INSTRUCTIONS FOR THE TASK: Reproduce, exactly and in full, only the lines below from the one containing "Continue the Blender" through the one containing "BLACK, sk, smooth=0)".

--- START OF RECORDS PROVIDED ---

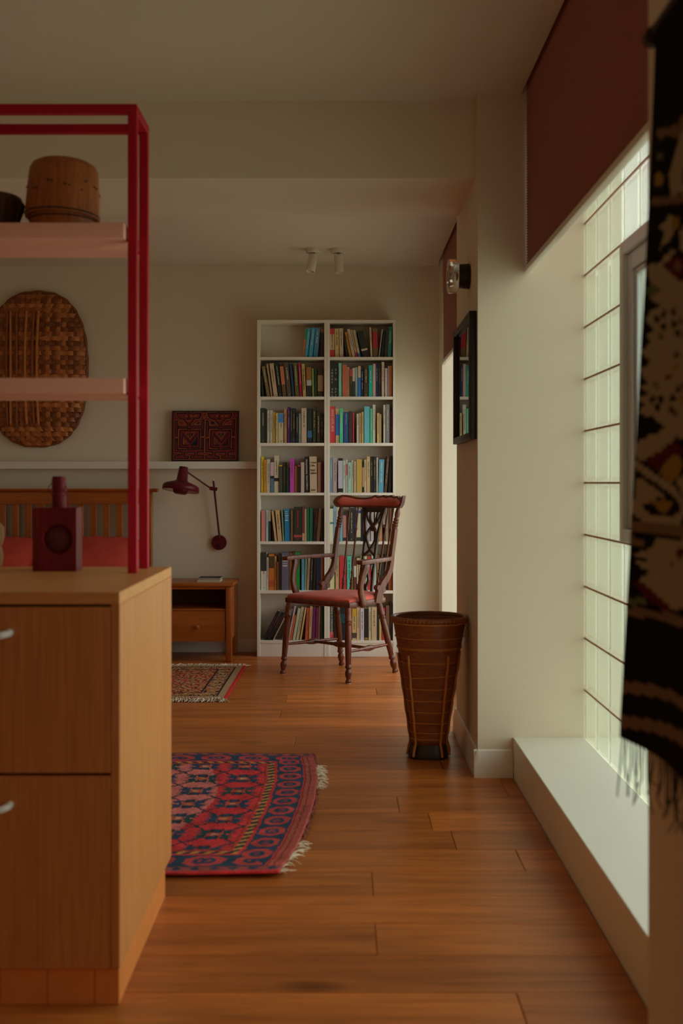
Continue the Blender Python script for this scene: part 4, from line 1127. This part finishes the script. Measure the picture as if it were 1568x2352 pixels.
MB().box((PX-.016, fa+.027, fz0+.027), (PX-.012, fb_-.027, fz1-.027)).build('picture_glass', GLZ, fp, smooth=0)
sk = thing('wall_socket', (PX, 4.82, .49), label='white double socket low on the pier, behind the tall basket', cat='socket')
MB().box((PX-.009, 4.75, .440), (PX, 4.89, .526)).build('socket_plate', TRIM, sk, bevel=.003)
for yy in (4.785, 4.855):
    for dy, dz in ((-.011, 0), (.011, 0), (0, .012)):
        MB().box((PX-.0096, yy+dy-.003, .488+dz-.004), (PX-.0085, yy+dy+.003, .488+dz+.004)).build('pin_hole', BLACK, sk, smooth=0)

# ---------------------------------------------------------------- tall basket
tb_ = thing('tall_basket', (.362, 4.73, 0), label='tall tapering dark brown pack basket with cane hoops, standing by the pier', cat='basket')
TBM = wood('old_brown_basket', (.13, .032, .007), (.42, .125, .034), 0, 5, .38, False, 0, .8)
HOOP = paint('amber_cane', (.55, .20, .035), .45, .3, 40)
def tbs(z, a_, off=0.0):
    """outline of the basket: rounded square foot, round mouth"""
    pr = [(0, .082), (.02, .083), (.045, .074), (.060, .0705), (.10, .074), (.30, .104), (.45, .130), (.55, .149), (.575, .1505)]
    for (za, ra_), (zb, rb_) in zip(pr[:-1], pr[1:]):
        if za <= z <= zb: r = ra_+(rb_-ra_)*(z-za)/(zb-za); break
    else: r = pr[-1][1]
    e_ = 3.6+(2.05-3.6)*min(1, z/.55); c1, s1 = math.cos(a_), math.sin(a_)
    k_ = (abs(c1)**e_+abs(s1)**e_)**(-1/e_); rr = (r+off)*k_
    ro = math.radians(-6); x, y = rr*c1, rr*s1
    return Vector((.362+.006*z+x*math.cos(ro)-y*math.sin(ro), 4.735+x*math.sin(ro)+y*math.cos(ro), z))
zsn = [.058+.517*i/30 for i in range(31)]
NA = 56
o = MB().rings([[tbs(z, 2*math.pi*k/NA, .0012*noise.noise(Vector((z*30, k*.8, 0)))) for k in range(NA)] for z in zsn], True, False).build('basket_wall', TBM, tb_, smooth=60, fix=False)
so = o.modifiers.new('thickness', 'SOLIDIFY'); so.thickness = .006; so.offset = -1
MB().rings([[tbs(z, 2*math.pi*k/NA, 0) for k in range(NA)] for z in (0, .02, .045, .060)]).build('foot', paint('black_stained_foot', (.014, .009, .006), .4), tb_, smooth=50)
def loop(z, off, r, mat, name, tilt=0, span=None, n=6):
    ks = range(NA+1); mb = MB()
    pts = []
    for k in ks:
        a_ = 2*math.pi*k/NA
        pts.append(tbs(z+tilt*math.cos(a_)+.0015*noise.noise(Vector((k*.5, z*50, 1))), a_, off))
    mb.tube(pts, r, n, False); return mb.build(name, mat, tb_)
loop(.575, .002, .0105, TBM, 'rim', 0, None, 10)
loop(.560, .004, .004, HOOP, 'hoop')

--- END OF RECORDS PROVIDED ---
--- START OF RECORDS PROVIDED ---

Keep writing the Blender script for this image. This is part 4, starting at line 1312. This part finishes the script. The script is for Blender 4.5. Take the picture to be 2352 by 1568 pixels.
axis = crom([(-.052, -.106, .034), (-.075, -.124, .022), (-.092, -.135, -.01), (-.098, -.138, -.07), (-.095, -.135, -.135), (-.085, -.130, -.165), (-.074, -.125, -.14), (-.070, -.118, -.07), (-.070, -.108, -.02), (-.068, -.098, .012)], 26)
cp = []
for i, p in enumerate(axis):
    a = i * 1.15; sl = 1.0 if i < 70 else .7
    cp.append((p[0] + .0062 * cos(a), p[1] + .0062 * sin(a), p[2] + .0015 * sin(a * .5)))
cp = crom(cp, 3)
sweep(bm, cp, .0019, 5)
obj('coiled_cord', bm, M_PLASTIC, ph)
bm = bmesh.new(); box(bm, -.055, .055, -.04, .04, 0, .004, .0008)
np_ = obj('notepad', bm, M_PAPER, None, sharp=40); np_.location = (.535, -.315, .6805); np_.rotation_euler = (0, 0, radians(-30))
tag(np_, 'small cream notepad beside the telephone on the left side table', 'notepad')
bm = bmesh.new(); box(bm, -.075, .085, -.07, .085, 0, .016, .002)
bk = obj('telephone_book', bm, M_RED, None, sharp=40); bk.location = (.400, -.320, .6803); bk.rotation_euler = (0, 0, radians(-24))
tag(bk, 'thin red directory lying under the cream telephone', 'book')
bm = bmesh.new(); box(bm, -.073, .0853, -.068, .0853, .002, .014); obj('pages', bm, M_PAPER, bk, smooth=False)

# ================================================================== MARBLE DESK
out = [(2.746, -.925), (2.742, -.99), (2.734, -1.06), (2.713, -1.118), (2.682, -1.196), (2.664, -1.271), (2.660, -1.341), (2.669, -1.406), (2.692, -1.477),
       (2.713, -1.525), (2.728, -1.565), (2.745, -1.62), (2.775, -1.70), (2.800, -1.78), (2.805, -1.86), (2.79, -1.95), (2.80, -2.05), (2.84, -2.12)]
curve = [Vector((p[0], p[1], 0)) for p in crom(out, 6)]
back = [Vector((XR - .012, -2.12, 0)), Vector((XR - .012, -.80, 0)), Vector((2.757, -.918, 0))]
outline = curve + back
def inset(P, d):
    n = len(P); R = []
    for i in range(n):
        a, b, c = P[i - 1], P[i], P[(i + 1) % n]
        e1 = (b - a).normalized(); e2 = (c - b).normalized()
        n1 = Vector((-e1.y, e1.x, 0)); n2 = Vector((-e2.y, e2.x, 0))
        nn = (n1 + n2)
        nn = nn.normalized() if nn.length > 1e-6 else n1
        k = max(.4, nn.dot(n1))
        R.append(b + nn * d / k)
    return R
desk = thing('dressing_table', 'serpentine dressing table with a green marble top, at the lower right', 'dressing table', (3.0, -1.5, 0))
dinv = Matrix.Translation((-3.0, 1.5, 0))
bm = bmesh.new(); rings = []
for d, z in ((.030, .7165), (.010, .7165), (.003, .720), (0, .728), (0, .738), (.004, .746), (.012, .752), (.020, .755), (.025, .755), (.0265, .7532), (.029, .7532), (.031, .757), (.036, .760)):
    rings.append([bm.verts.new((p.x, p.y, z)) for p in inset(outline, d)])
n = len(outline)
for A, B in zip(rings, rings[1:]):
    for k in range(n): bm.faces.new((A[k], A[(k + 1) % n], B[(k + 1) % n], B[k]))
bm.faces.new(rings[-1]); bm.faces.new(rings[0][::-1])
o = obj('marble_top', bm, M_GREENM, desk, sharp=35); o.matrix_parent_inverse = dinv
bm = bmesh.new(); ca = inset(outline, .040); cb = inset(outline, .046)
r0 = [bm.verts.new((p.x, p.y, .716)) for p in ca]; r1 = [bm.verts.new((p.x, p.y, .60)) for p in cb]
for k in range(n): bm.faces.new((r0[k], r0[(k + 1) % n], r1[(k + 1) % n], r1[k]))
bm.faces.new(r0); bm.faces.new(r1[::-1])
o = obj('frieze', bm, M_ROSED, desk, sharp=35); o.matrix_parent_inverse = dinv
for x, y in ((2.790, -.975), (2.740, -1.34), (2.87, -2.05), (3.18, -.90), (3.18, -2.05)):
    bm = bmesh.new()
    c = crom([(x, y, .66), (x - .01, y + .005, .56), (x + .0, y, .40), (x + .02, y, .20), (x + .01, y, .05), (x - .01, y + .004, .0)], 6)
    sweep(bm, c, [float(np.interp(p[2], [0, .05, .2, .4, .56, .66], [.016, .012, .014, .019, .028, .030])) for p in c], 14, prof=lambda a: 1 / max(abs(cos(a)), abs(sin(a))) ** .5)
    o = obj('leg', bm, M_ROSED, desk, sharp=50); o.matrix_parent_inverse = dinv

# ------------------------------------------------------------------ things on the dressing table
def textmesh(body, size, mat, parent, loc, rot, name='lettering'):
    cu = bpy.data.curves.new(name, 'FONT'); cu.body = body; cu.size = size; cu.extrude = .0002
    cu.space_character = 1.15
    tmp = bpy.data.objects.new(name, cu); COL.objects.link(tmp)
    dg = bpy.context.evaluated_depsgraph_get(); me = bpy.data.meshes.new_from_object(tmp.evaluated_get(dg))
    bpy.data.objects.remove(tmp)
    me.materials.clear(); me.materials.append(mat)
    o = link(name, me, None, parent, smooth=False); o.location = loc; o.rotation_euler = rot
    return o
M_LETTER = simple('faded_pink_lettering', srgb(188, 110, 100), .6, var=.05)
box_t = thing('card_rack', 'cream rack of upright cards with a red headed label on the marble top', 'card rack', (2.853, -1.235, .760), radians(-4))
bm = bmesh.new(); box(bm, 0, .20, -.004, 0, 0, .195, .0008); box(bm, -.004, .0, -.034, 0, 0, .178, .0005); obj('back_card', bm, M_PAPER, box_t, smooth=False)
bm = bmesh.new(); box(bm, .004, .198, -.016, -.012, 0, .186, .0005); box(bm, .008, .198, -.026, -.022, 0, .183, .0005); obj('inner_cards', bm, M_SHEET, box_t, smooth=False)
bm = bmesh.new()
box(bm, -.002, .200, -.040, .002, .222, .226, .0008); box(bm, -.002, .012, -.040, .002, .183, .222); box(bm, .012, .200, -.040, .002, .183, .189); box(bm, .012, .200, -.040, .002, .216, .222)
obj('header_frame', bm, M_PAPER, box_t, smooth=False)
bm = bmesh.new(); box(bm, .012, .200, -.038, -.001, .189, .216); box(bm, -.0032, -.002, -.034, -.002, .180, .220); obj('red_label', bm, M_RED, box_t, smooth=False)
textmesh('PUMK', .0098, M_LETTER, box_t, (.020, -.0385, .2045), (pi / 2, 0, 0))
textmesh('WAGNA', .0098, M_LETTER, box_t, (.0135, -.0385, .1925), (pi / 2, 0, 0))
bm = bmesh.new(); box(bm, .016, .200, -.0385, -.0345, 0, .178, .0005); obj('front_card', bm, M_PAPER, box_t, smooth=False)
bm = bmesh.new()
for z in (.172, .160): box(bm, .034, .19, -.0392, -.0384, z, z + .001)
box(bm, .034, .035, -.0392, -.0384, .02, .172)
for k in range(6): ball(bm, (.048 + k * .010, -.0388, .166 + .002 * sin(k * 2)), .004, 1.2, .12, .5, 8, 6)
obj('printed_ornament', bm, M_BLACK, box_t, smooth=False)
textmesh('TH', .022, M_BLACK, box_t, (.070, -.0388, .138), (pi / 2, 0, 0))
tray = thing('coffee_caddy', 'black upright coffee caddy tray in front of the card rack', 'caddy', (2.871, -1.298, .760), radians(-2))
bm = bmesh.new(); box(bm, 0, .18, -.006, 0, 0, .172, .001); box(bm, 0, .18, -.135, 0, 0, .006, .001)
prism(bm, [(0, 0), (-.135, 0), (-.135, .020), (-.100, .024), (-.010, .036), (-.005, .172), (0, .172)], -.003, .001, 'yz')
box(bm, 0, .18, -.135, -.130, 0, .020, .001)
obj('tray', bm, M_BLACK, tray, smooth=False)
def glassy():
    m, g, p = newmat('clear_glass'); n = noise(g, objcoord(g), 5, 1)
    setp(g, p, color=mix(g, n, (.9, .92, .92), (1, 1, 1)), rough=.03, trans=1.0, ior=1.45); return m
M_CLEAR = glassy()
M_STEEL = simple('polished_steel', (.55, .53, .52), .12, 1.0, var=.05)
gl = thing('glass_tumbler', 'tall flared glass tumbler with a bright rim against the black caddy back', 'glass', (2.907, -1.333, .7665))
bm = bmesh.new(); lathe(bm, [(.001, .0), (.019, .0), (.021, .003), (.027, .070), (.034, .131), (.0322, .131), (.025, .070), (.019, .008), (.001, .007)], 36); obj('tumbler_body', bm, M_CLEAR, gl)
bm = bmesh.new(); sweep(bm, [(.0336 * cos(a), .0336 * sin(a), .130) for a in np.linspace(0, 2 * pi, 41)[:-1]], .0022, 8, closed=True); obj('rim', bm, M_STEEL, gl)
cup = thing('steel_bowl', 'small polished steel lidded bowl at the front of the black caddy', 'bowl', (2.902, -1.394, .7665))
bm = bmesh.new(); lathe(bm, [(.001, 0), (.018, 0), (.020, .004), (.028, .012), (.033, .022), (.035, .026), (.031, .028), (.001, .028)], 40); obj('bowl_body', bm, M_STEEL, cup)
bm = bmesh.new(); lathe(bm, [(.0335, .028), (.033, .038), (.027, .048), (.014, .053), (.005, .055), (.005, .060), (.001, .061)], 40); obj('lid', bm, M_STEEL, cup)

--- END OF RECORDS PROVIDED ---
--- START OF RECORDS PROVIDED ---

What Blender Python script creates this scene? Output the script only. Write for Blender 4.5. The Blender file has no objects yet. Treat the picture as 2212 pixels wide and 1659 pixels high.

--- END OF RECORDS PROVIDED ---

WRITTEN SOLUTION:
Continue the Blender Python script for this scene: part 4, from line 1127. This part finishes the script. Measure the picture as if it were 1568x2352 pixels.
MB().box((PX-.016, fa+.027, fz0+.027), (PX-.012, fb_-.027, fz1-.027)).build('picture_glass', GLZ, fp, smooth=0)
sk = thing('wall_socket', (PX, 4.82, .49), label='white double socket low on the pier, behind the tall basket', cat='socket')
MB().box((PX-.009, 4.75, .440), (PX, 4.89, .526)).build('socket_plate', TRIM, sk, bevel=.003)
for yy in (4.785, 4.855):
    for dy, dz in ((-.011, 0), (.011, 0), (0, .012)):
        MB().box((PX-.0096, yy+dy-.003, .488+dz-.004), (PX-.0085, yy+dy+.003, .488+dz+.004)).build('pin_hole', BLACK, sk, smooth=0)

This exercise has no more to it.